### Dataset excerpt
────────

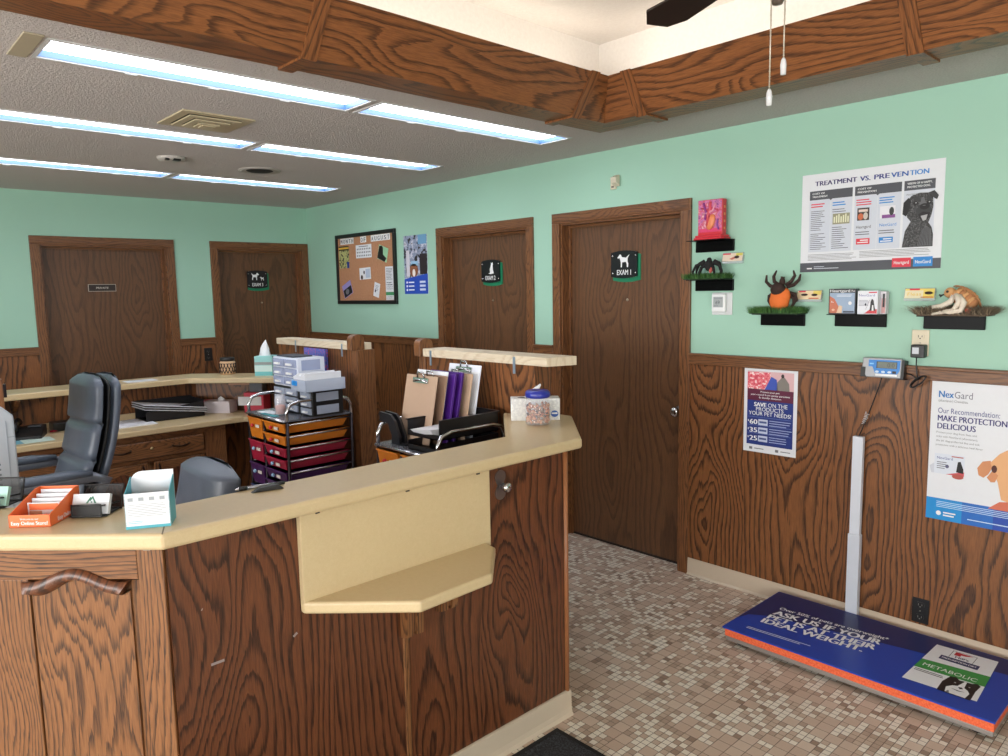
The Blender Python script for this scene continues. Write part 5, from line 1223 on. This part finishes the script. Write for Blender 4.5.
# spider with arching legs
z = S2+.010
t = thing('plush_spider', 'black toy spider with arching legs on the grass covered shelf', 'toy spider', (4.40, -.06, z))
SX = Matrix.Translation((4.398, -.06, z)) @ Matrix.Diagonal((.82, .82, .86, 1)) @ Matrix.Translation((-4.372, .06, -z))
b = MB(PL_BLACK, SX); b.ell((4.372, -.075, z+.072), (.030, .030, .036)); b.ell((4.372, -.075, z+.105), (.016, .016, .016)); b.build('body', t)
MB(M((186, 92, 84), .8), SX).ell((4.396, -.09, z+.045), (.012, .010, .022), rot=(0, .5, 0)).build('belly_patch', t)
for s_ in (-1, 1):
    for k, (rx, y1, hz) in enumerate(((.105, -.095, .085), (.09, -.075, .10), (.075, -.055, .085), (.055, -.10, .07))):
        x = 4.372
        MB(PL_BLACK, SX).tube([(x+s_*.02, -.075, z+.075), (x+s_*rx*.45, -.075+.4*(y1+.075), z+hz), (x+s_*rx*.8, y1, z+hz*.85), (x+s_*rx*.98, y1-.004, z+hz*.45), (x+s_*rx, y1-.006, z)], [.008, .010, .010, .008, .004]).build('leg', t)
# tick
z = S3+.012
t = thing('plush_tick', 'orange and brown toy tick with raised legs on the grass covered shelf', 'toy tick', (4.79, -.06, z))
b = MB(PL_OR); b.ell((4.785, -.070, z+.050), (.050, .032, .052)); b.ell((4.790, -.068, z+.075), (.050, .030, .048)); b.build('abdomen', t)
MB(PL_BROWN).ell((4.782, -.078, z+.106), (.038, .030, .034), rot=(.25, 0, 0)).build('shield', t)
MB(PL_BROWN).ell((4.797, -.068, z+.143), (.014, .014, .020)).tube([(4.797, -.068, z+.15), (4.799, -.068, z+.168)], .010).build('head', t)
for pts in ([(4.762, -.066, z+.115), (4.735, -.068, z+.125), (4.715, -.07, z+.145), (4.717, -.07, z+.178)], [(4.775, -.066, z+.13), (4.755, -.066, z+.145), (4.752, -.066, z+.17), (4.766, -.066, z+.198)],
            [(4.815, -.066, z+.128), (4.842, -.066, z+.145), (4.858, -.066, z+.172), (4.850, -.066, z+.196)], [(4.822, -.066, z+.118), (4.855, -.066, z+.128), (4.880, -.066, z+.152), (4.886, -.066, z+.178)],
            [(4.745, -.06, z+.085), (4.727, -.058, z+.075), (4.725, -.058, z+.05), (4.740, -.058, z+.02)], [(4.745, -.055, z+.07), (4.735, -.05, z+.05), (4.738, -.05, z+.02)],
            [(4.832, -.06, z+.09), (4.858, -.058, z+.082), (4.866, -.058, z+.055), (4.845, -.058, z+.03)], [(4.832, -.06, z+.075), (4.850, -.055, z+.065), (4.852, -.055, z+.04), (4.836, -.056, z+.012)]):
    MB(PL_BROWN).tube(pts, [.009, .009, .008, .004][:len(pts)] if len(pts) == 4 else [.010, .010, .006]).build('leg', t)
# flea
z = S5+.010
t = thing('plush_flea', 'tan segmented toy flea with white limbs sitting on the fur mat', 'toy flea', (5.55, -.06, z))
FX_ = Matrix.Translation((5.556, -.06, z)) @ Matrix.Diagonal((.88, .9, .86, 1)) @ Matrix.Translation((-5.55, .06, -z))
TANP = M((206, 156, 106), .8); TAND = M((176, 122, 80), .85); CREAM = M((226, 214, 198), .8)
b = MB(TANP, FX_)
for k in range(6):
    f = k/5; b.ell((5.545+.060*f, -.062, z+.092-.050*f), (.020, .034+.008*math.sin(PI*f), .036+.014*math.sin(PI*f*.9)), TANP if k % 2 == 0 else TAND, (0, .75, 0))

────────

### Work to do
Quote everything in the listing above exactly; pictures are the only thing to omit.

### Task result
The Blender Python script for this scene continues. Write part 5, from line 1223 on. This part finishes the script. Write for Blender 4.5.
# spider with arching legs
z = S2+.010
t = thing('plush_spider', 'black toy spider with arching legs on the grass covered shelf', 'toy spider', (4.40, -.06, z))
SX = Matrix.Translation((4.398, -.06, z)) @ Matrix.Diagonal((.82, .82, .86, 1)) @ Matrix.Translation((-4.372, .06, -z))
b = MB(PL_BLACK, SX); b.ell((4.372, -.075, z+.072), (.030, .030, .036)); b.ell((4.372, -.075, z+.105), (.016, .016, .016)); b.build('body', t)
MB(M((186, 92, 84), .8), SX).ell((4.396, -.09, z+.045), (.012, .010, .022), rot=(0, .5, 0)).build('belly_patch', t)
for s_ in (-1, 1):
    for k, (rx, y1, hz) in enumerate(((.105, -.095, .085), (.09, -.075, .10), (.075, -.055, .085), (.055, -.10, .07))):
        x = 4.372
        MB(PL_BLACK, SX).tube([(x+s_*.02, -.075, z+.075), (x+s_*rx*.45, -.075+.4*(y1+.075), z+hz), (x+s_*rx*.8, y1, z+hz*.85), (x+s_*rx*.98, y1-.004, z+hz*.45), (x+s_*rx, y1-.006, z)], [.008, .010, .010, .008, .004]).build('leg', t)
# tick
z = S3+.012
t = thing('plush_tick', 'orange and brown toy tick with raised legs on the grass covered shelf', 'toy tick', (4.79, -.06, z))
b = MB(PL_OR); b.ell((4.785, -.070, z+.050), (.050, .032, .052)); b.ell((4.790, -.068, z+.075), (.050, .030, .048)); b.build('abdomen', t)
MB(PL_BROWN).ell((4.782, -.078, z+.106), (.038, .030, .034), rot=(.25, 0, 0)).build('shield', t)
MB(PL_BROWN).ell((4.797, -.068, z+.143), (.014, .014, .020)).tube([(4.797, -.068, z+.15), (4.799, -.068, z+.168)], .010).build('head', t)
for pts in ([(4.762, -.066, z+.115), (4.735, -.068, z+.125), (4.715, -.07, z+.145), (4.717, -.07, z+.178)], [(4.775, -.066, z+.13), (4.755, -.066, z+.145), (4.752, -.066, z+.17), (4.766, -.066, z+.198)],
            [(4.815, -.066, z+.128), (4.842, -.066, z+.145), (4.858, -.066, z+.172), (4.850, -.066, z+.196)], [(4.822, -.066, z+.118), (4.855, -.066, z+.128), (4.880, -.066, z+.152), (4.886, -.066, z+.178)],
            [(4.745, -.06, z+.085), (4.727, -.058, z+.075), (4.725, -.058, z+.05), (4.740, -.058, z+.02)], [(4.745, -.055, z+.07), (4.735, -.05, z+.05), (4.738, -.05, z+.02)],
            [(4.832, -.06, z+.09), (4.858, -.058, z+.082), (4.866, -.058, z+.055), (4.845, -.058, z+.03)], [(4.832, -.06, z+.075), (4.850, -.055, z+.065), (4.852, -.055, z+.04), (4.836, -.056, z+.012)]):
    MB(PL_BROWN).tube(pts, [.009, .009, .008, .004][:len(pts)] if len(pts) == 4 else [.010, .010, .006]).build('leg', t)
# flea
z = S5+.010
t = thing('plush_flea', 'tan segmented toy flea with white limbs sitting on the fur mat', 'toy flea', (5.55, -.06, z))
FX_ = Matrix.Translation((5.556, -.06, z)) @ Matrix.Diagonal((.88, .9, .86, 1)) @ Matrix.Translation((-5.55, .06, -z))
TANP = M((206, 156, 106), .8); TAND = M((176, 122, 80), .85); CREAM = M((226, 214, 198), .8)
b = MB(TANP, FX_)
for k in range(6):
    f = k/5; b.ell((5.545+.060*f, -.062, z+.092-.050*f), (.020, .034+.008*math.sin(PI*f), .036+.014*math.sin(PI*f*.9)), TANP if k % 2 == 0 else TAND, (0, .75, 0))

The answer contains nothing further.